▸ Objective: Reproduce the material word for word; the images stay out.

▸ Source records:
--- Start ---

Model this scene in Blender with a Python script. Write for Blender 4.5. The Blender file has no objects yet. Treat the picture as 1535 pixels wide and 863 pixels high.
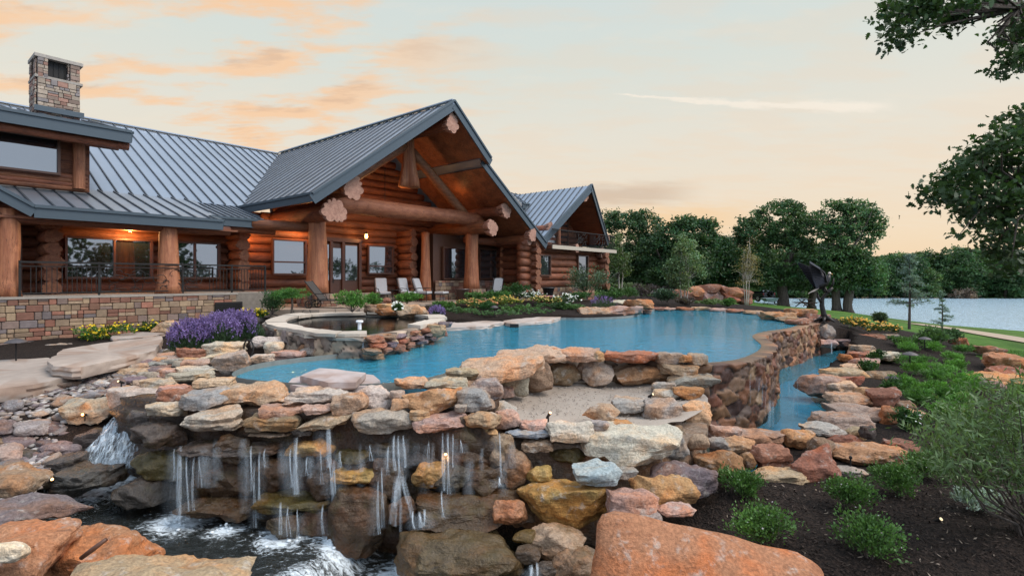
import bpy, bmesh, math, random
import numpy as np
from mathutils import Vector, Matrix
R = math.radians
sc = bpy.context.scene
col = sc.collection

# ------------------------------------------------------------------ camera
cam_d = bpy.data.cameras.new("camera")
cam = bpy.data.objects.new("camera", cam_d); col.objects.link(cam)
cam.location = (0, 0, 0); cam.rotation_euler = (R(90), 0, 0)
cam_d.sensor_width = 36.0; cam_d.lens = 36.0 * 800.0 / 1535.0
cam_d.shift_y = -14.5 / 1535.0
cam_d.clip_start = 0.05; cam_d.clip_end = 3000
sc.camera = cam

# ------------------------------------------------------------------ world
wd = bpy.data.worlds.new("World"); sc.world = wd; wd.use_nodes = True
nt = wd.node_tree; N = nt.nodes; L = nt.links
N.clear()
SUN_EL, SUN_AZ = 50.0, 105.0      # azimuth clockwise from +Y (the view direction)
def mth(op, a, b=None, c=None, clamp=False):
    n = N.new('ShaderNodeMath'); n.operation = op; n.use_clamp = clamp
    for i, x in enumerate((a, b, c)):
        if x is None: continue
        if isinstance(x, (int, float)): n.inputs[i].default_value = x
        else: L.new(x, n.inputs[i])
    return n.outputs[0]
def mixc(f, a, b, mode='MIX'):
    n = N.new('ShaderNodeMixRGB'); n.blend_type = mode
    for i, x in enumerate((f, a, b)):
        if isinstance(x, (int, float)): n.inputs[i].default_value = x
        elif isinstance(x, tuple): n.inputs[i].default_value = (*x, 1)
        else: L.new(x, n.inputs[i])
    return n.outputs[0]
def smooth(x, lo, hi):
    n = N.new('ShaderNodeMapRange'); n.interpolation_type = 'SMOOTHSTEP'
    L.new(x, n.inputs['Value']); n.inputs['From Min'].default_value = lo; n.inputs['From Max'].default_value = hi
    return n.outputs[0]
out = N.new('ShaderNodeOutputWorld'); bg = N.new('ShaderNodeBackground'); bg.inputs['Strength'].default_value = 0.1
L.new(bg.outputs[0], out.inputs[0])
sky = N.new('ShaderNodeTexSky'); sky.sky_type = 'NISHITA'; sky.sun_disc = False
sky.sun_elevation = R(SUN_EL); sky.sun_rotation = R(SUN_AZ); sky.air_density = 1.2; sky.dust_density = 2.0
tc = N.new('ShaderNodeTexCoord'); sep = N.new('ShaderNodeSeparateXYZ'); L.new(tc.outputs['Generated'], sep.inputs[0])
dx, dy, dz = sep.outputs
el = mth('MULTIPLY', mth('ARCSINE', dz), 57.29578)
az = mth('MULTIPLY', mth('ARCTAN2', dx, dy), 57.29578)
# thin evening cloud veil, coloured by height above the horizon
ramp = N.new('ShaderNodeValToRGB'); L.new(mth('DIVIDE', mth('ADD', el, 5.0), 95.0, clamp=True), ramp.inputs[0])
cr = ramp.color_ramp
stops = [(-5, (.80, .60, .40)), (0, (.97, .70, .43)), (4, (.95, .755, .54)), (9, (.90, .78, .62)), (15, (.84, .795, .68)), (22, (.74, .785, .72)),
         (30, (.68, .765, .75)), (48, (.60, .76, .86)), (90, (.55, .74, .92))]
while len(cr.elements) < len(stops): cr.elements.new(0.5)
for e, (p, c) in zip(cr.elements, stops): e.position = (p + 5) / 95.0; e.color = (*c, 1)
veil = ramp.outputs[0]
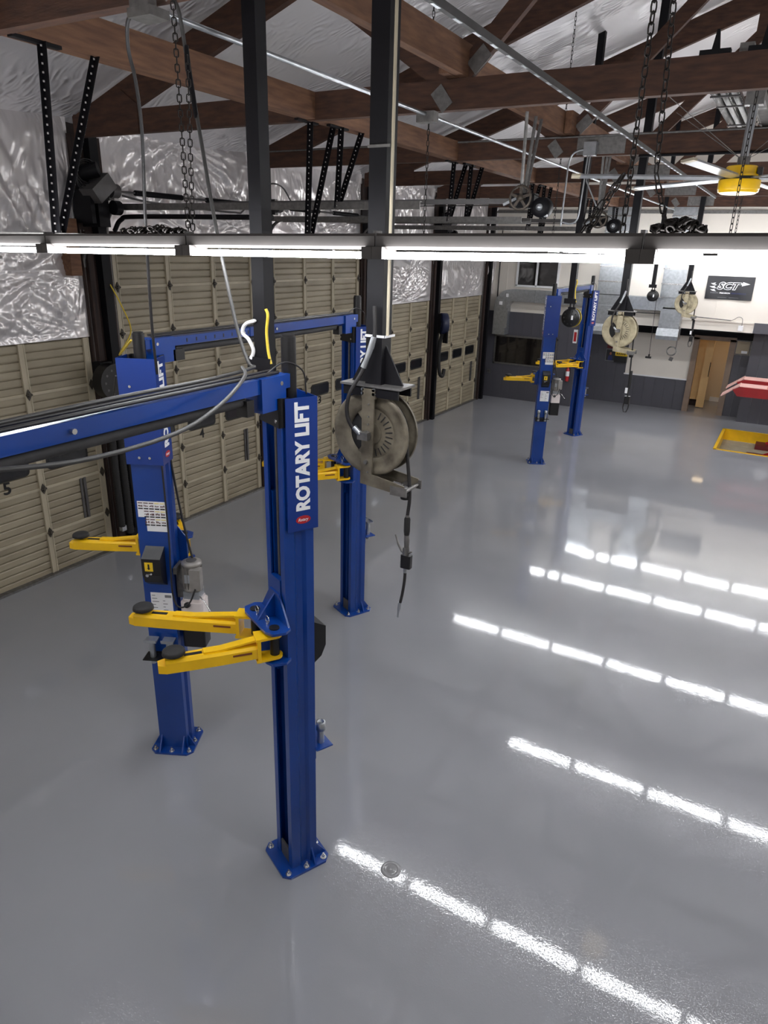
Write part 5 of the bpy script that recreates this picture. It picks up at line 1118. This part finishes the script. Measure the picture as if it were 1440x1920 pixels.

--- End ---

▸ Right answer:
Model this scene in Blender with a Python script. Write for Blender 4.5. The Blender file has no objects yet. Treat the picture as 1535 pixels wide and 863 pixels high.
import bpy, bmesh, math, random
import numpy as np
from mathutils import Vector, Matrix
R = math.radians
sc = bpy.context.scene
col = sc.collection

# ------------------------------------------------------------------ camera
cam_d = bpy.data.cameras.new("camera")
cam = bpy.data.objects.new("camera", cam_d); col.objects.link(cam)
cam.location = (0, 0, 0); cam.rotation_euler = (R(90), 0, 0)
cam_d.sensor_width = 36.0; cam_d.lens = 36.0 * 800.0 / 1535.0
cam_d.shift_y = -14.5 / 1535.0
cam_d.clip_start = 0.05; cam_d.clip_end = 3000
sc.camera = cam

# ------------------------------------------------------------------ world
wd = bpy.data.worlds.new("World"); sc.world = wd; wd.use_nodes = True
nt = wd.node_tree; N = nt.nodes; L = nt.links
N.clear()
SUN_EL, SUN_AZ = 50.0, 105.0      # azimuth clockwise from +Y (the view direction)
def mth(op, a, b=None, c=None, clamp=False):
    n = N.new('ShaderNodeMath'); n.operation = op; n.use_clamp = clamp
    for i, x in enumerate((a, b, c)):
        if x is None: continue
        if isinstance(x, (int, float)): n.inputs[i].default_value = x
        else: L.new(x, n.inputs[i])
    return n.outputs[0]
def mixc(f, a, b, mode='MIX'):
    n = N.new('ShaderNodeMixRGB'); n.blend_type = mode
    for i, x in enumerate((f, a, b)):
        if isinstance(x, (int, float)): n.inputs[i].default_value = x
        elif isinstance(x, tuple): n.inputs[i].default_value = (*x, 1)
        else: L.new(x, n.inputs[i])
    return n.outputs[0]
def smooth(x, lo, hi):
    n = N.new('ShaderNodeMapRange'); n.interpolation_type = 'SMOOTHSTEP'
    L.new(x, n.inputs['Value']); n.inputs['From Min'].default_value = lo; n.inputs['From Max'].default_value = hi
    return n.outputs[0]
out = N.new('ShaderNodeOutputWorld'); bg = N.new('ShaderNodeBackground'); bg.inputs['Strength'].default_value = 0.1
L.new(bg.outputs[0], out.inputs[0])
sky = N.new('ShaderNodeTexSky'); sky.sky_type = 'NISHITA'; sky.sun_disc = False
sky.sun_elevation = R(SUN_EL); sky.sun_rotation = R(SUN_AZ); sky.air_density = 1.2; sky.dust_density = 2.0
tc = N.new('ShaderNodeTexCoord'); sep = N.new('ShaderNodeSeparateXYZ'); L.new(tc.outputs['Generated'], sep.inputs[0])
dx, dy, dz = sep.outputs
el = mth('MULTIPLY', mth('ARCSINE', dz), 57.29578)
az = mth('MULTIPLY', mth('ARCTAN2', dx, dy), 57.29578)
# thin evening cloud veil, coloured by height above the horizon
ramp = N.new('ShaderNodeValToRGB'); L.new(mth('DIVIDE', mth('ADD', el, 5.0), 95.0, clamp=True), ramp.inputs[0])
cr = ramp.color_ramp
stops = [(-5, (.80, .60, .40)), (0, (.97, .70, .43)), (4, (.95, .755, .54)), (9, (.90, .78, .62)), (15, (.84, .795, .68)), (22, (.74, .785, .72)),
         (30, (.68, .765, .75)), (48, (.60, .76, .86)), (90, (.55, .74, .92))]
while len(cr.elements) < len(stops): cr.elements.new(0.5)
for e, (p, c) in zip(cr.elements, stops): e.position = (p + 5) / 95.0; e.color = (*c, 1)
veil = ramp.outputs[0]
Write part 5 of the bpy script that recreates this picture. It picks up at line 1118. This part finishes the script. Measure the picture as if it were 1440x1920 pixels.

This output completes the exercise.